What about how households were run? You may be able to get general information about the typical norms in a country during a particular century, but certain towns or villages may have done things altogether differently from the rest of the country. If your novel is set in one of those areas, you could be writing it all wrong by using general information you found online.


Image by David Connelly


Just Give in and Read a Book Already


My book was set in Cornwall, England, where many households swam upstream when compared with the way estates were run throughout the rest of England. Sweeping generalities would not have worked for me when writing Hot Winter Sun, I would’ve gotten a lot wrong. I read about eight, two-inch thick history books when doing research for my story, in addition to what I found online.


Topics such as food, how servants behaved, what was normal for men versus women are all things for which tons of general information is available online. However, decade-specific and area-specific information is exceedingly difficult to find that way. For example, Cornwall households (other than those that unfortunately ascribed to slavery) typically treated servants very well and did not want a reputation as being "hard on workers." Unlike the rest of England, staff shortages were common in Cornwall and estate lords would often ruin other estate lords by taking all their good help! So even having my estate owner being nasty to a servant was not a mistake I was willing to make in my book.

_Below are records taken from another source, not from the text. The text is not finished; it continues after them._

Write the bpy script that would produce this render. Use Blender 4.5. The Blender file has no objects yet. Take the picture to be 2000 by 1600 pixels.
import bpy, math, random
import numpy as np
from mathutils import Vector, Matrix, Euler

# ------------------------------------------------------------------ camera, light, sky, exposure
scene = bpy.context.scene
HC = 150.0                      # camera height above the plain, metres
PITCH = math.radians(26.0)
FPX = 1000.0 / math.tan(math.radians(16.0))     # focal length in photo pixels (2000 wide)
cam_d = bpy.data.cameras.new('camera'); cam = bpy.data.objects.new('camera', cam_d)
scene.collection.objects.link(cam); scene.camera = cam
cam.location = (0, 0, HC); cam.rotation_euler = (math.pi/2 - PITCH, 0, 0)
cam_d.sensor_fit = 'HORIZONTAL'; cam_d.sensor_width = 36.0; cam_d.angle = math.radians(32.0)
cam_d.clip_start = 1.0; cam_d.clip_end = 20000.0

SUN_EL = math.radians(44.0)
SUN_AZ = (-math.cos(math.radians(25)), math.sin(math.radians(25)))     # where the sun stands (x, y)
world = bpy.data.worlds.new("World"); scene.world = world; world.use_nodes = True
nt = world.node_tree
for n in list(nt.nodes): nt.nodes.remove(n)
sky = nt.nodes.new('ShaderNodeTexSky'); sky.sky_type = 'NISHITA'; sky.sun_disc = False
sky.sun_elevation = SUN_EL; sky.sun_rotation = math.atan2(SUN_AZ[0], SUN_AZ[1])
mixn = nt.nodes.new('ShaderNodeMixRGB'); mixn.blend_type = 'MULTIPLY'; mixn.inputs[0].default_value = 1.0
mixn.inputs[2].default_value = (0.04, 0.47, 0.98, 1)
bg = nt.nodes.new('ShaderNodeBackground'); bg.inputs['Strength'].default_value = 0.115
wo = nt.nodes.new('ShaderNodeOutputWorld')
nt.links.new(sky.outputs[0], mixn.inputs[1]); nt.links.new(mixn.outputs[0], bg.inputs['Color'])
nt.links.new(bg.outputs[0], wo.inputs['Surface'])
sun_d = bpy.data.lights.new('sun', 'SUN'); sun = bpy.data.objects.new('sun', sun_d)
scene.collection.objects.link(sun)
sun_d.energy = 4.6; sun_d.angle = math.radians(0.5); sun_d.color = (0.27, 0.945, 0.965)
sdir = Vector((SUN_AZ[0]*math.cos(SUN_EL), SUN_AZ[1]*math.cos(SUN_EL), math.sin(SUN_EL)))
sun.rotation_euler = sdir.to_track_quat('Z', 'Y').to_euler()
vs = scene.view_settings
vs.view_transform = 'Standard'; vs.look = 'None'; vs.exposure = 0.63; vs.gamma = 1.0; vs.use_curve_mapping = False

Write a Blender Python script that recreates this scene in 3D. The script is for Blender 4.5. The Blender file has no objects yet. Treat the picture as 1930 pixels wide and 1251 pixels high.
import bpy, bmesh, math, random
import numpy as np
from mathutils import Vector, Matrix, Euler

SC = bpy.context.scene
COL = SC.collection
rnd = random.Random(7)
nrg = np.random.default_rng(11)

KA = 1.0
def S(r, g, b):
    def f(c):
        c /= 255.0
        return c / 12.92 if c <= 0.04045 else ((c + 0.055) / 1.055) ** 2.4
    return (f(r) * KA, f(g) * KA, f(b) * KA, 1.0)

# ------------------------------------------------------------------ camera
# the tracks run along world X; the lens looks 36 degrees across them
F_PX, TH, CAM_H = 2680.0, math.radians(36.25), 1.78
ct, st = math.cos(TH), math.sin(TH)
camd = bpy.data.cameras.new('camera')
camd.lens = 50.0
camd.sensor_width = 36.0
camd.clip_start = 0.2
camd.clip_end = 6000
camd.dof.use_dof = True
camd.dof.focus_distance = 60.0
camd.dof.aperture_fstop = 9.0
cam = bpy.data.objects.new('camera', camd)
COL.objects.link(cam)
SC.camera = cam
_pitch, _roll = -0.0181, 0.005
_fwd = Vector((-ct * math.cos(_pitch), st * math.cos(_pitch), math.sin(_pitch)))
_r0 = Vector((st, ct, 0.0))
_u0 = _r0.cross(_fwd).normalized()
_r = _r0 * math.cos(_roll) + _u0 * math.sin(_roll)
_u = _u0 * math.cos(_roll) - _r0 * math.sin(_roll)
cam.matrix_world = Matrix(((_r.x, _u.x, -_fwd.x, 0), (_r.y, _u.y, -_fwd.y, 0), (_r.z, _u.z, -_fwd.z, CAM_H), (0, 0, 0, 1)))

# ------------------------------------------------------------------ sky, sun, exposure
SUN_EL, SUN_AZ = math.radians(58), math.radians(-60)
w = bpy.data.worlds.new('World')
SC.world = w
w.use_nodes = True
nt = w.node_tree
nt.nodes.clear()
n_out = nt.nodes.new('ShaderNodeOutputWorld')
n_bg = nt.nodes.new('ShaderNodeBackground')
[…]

In fact, by the time I finished writing my novel, I knew more about Cornwall than I do about the town I live in, right down to the type of embroidery on the ladies’ petticoats and the fact that if pigeons reached pest level–as they often did in Cornwall–they would gather the younger men in the household for target practice sessions and tell them to take the pigeons they shot to the cottage people. (Yep. They ate pigeon stew in those days. Gross, I know. Historically correct? 100 percent.)


The Devil's in the Details


Even things such as making sure to mention the color of bell ropes are important if you want to be one-hundred percent accurate as I did. Bell ropes? Really? LOL. That’s something that you might be tempted to delete when you edit later on, but did you know that in Cornwall in the 1600s, manor homes typically had two, or even three, bell ropes in their master bedrooms? One for firewood, one for general maid service, and sometimes a third for an emergency! (You will NOT find that on a google search.) So it would be important to tell a visitor, “ring the red and black bell rope for the maid,” because otherwise they might be ringing about a non-existent emergency or requesting firewood in July. A casual reader may not care about that, but the history buff definitely notices those things. (And they WILL call you out on them.)


Therefore, depending on how perfect you want the history in your novel to be, and how authentic the flavor of your book overall, you may have to ditch Google at a certain point and just hit the books. Who knows? You may even like it once you try it! Write on!